2012年3月1日、オンライン版Scienceに「微生物逆電気透析電池の熱分解ソリューションによるエネルギー捕捉」という論文が掲載された(雑誌は3月23日号掲載/ペンシルベニア州立大学土木環境工学科Roland D. Cusick、Younggy Kim、Bruce E. Logan著/下記URL参照)。逆電気透析(EDR)の原理を利用して微生物燃料電池で水を浄化し、その装置の動力もその電池によって得て自力運転していくことができるシステムである。

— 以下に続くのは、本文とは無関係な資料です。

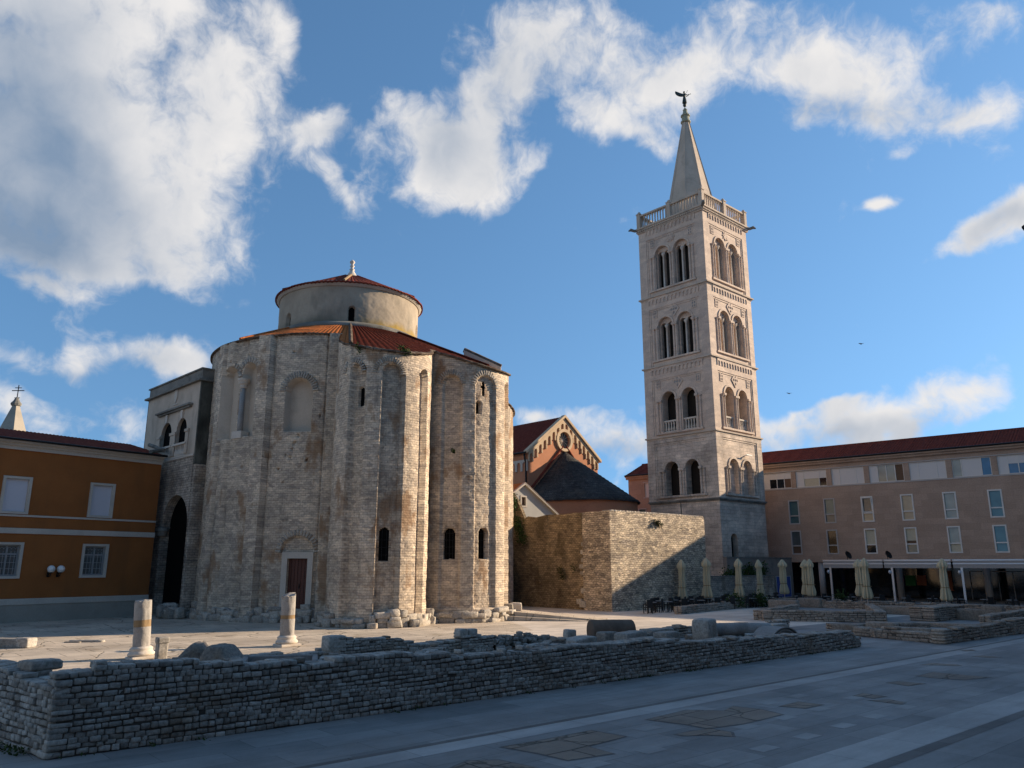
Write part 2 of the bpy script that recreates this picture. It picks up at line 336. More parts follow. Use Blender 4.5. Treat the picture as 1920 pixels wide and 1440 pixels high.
def tiles(name, col, col2, rows=.36, rough=.92, moss=.3, mosscol=(.06, .055, .045)):
    m, nt, b = new_mat(name, rough, .04); q = NB(nt); uv = q.uv(); ob = q.obj()
    br = q.node('ShaderNodeTexBrick'); br.offset = 0; q.put(br.inputs['Vector'], uv); br.inputs['Scale'].default_value = 1
    br.inputs['Color1'].default_value = (*col, 1); br.inputs['Color2'].default_value = (*col2, 1); br.inputs['Mortar'].default_value = tuple(x * .35 for x in col) + (1,)
    br.inputs['Brick Width'].default_value = .25; br.inputs['Row Height'].default_value = rows; br.inputs['Mortar Size'].default_value = .018; br.inputs['Mortar Smooth'].default_value = .5
    n = q.noise(ob, .8, 7, .65); c = q.mix(q.ramp(n, .52, .7, 0, moss), br.outputs['Color'], mosscol)
    n2 = q.noise(ob, 10, 5, .6); c = q.mix(1., c, q.mix(n2, (.7, .7, .7), (1.25, 1.25, 1.25)), 'MULTIPLY')
    q.L.new(c, b.inputs['Base Color']); q.bump(b, q.math('ADD', q.math('MULTIPLY', br.outputs['Fac'], -1), n2), .5, .03); MATS[name] = m; return m
def stones(name, dark, light, brown, rough=.92, bump=.7):
    """separate stones: tone per stone from the face attribute"""
    m, nt, b = new_mat(name, rough, .2); q = NB(nt); ob = q.obj(); t = q.tint()
    c = q.mix(t, dark, light)
    n = q.noise(ob, .7, 5, .6); c = q.mix(q.ramp(n, .5, .7, 0, .55), c, brown)
    f = q.noise(ob, 11, 8, .7); c = q.mix(1., c, q.mix(q.ramp(f, .3, .7), (.62, .62, .62), (1.25, 1.25, 1.25)), 'MULTIPLY')
    l = q.noise(ob, 4, 6, .7); c = q.mix(q.ramp(l, .6, .72, 0, .5), c, tuple(x * .35 for x in dark))
    q.L.new(c, b.inputs['Base Color']); q.bump(b, f, bump, .03); MATS[name] = m; return m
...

http://www.sciencemag.org/content/335/6075/1474.abstract?sid=7ff25a41-8ca7-47d6-8ec4-9b5207202e23
EDRは、海水と淡水の塩分濃度の差を利用してエネルギーを取り出す技術だが、現在のところは、大量の海水やイオン交換膜のペアを必要とすることもあり、実際に応用できるのは海岸部だけに限られるだろうと考えられている。だが、塩を含む溶液を在来の技術で廃熱(≧40℃)を利用して継続的に再生することができれば、この塩分濃度の差を利用してエネルギーを取り出す技術を応用できる場所も、もっと広がると思われる。
「私たちの研究室では、微生物燃料電池にEDRのイオン交換膜の積層を組み込んで、重炭酸アンモニウムの塩水から塩分濃度の差を利用して効率的にエネルギーを取り出せるようにしたのです。アセテートを用いてカソード(陽極)の単位面積当たりの出力密度を測定すると5.6 W/m2まで達しましたが、これはEDRを使用しない場合の5倍に相当し、生活廃水を使用した場合には3.0±0.05 W/m2でした」研究者たちはそう説明している。
米国電気電子学会(IEEE)の最新技術情報メディアIEEE Spectrumもこの論文のことを取り上げており、この研究が成功する決め手となったのは、海水の代わりに熱分解性のある重炭酸アンモニウム塩を使用したことだったと伝えている。熱分解性、すなわち放熱性のある重炭酸アンモニウム塩を用いたことによって、40℃をやや上回る程度の温度に過熱するだけでも塩を分離することができるようになり、工業プロセスからの廃熱を利用して水をリサイクルすることができるようになったという。(下記URL参照)
http://spectrum.ieee.org/energy/environment/hybrid-energy-tech-could-clean-wastewater-for-free
この熱分解の原理は、Yale大学のMenachem Elimelech教授が正浸透淡水化や浸透圧発電の研究に利用するために開発したものである。そのElimelech教授は、このペンシルベニア大学のハイブリッド装置をスケールアップして実用化するためには、まだまだEDRの方面でも微生物燃料電池の方面でも克服しなければならない技術的な問題があると語っている。「スケールというのはいつも悩ましい問題なのです」Elimelech教授はIEEE Spectrumにそう語っている。